Born and raised in Atlanta, Cobb graduated from then-Turner High School, where he was a standout performer in football and track and field. It was also the place where he was exposed to his first coaching mentor, Judo Brown. He would go on to be influenced by Ed Temple, his college coach at Tennessee State, who led the program during the famed “Tigerbelle” era, which featured Olympic legend Wilma Rudolph, along with men’s team standout Ralph Boston, a three-time Olympian.
After graduating from TSU in 1965, Cobb spent two years coaching football and track in Chicago before moving on to Berkeley High in Berkeley, Calif., where he had the opportunity to learn from Bud Winters who coached more than 100 All-Americans and 27 Olympians at San Jose State, known in the late 1960’s and early 1970’s as “Speed City.”
In 1972, Cobb returned to Georgia as the football and track coach at now-defunct Gordon High in DeKalb County, where he led the program to three state titles in 1975, 1976 and 1978. Then it was on to Morehouse College, where Cobb resurrected that program, leading the Maroon Tigers to three consecutive Southern Interscholastic Athletic Conference championships in his final three years there – 1987, 1988 and 1989.

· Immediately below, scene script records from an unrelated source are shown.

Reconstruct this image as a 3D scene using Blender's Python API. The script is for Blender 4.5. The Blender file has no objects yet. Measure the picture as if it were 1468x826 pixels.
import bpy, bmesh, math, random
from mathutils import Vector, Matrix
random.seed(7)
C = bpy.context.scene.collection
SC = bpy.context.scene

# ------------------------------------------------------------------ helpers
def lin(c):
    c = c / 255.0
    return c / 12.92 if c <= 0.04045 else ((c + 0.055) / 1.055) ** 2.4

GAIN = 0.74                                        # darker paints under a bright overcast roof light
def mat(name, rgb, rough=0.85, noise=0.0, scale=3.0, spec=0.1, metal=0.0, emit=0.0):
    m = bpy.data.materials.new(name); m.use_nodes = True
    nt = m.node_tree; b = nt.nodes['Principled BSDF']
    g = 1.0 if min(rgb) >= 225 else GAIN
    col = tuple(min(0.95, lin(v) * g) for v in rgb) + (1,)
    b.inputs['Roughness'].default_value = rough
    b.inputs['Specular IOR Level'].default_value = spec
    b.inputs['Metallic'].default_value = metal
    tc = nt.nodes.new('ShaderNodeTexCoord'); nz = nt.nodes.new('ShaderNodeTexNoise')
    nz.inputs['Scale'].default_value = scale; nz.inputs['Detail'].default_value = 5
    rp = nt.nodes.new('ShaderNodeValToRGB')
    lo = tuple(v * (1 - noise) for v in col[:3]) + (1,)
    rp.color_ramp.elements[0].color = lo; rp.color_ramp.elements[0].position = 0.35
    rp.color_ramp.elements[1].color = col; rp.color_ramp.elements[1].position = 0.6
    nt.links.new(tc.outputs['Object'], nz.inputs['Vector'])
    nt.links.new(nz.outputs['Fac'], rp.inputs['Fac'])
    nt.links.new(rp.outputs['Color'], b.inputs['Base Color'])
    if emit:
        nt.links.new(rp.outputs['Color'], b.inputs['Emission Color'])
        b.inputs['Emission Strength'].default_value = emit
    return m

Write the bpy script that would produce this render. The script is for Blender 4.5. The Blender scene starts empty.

Cobb returned to the high school ranks in 1989, when he took over at Southwest DeKalb. Under his leadership, the Panthers dominated the 1990’s, winning six state titles in 10 seasons including a mythical national championship in 1996 with a team that featured future Olympians Trammell and Angelo Taylor (400-meter hurdles). After another brief stint at Morehouse, Cobb returned to Southwest DeKalb to restore that program to championship level this season.
“It’s about the fundamentals and the scientific aspect of the sport,” Cobb said, referencing lessons he learned from Brown, Temple and Winters. “That’s how you build and maintain a program that will last for years and years.”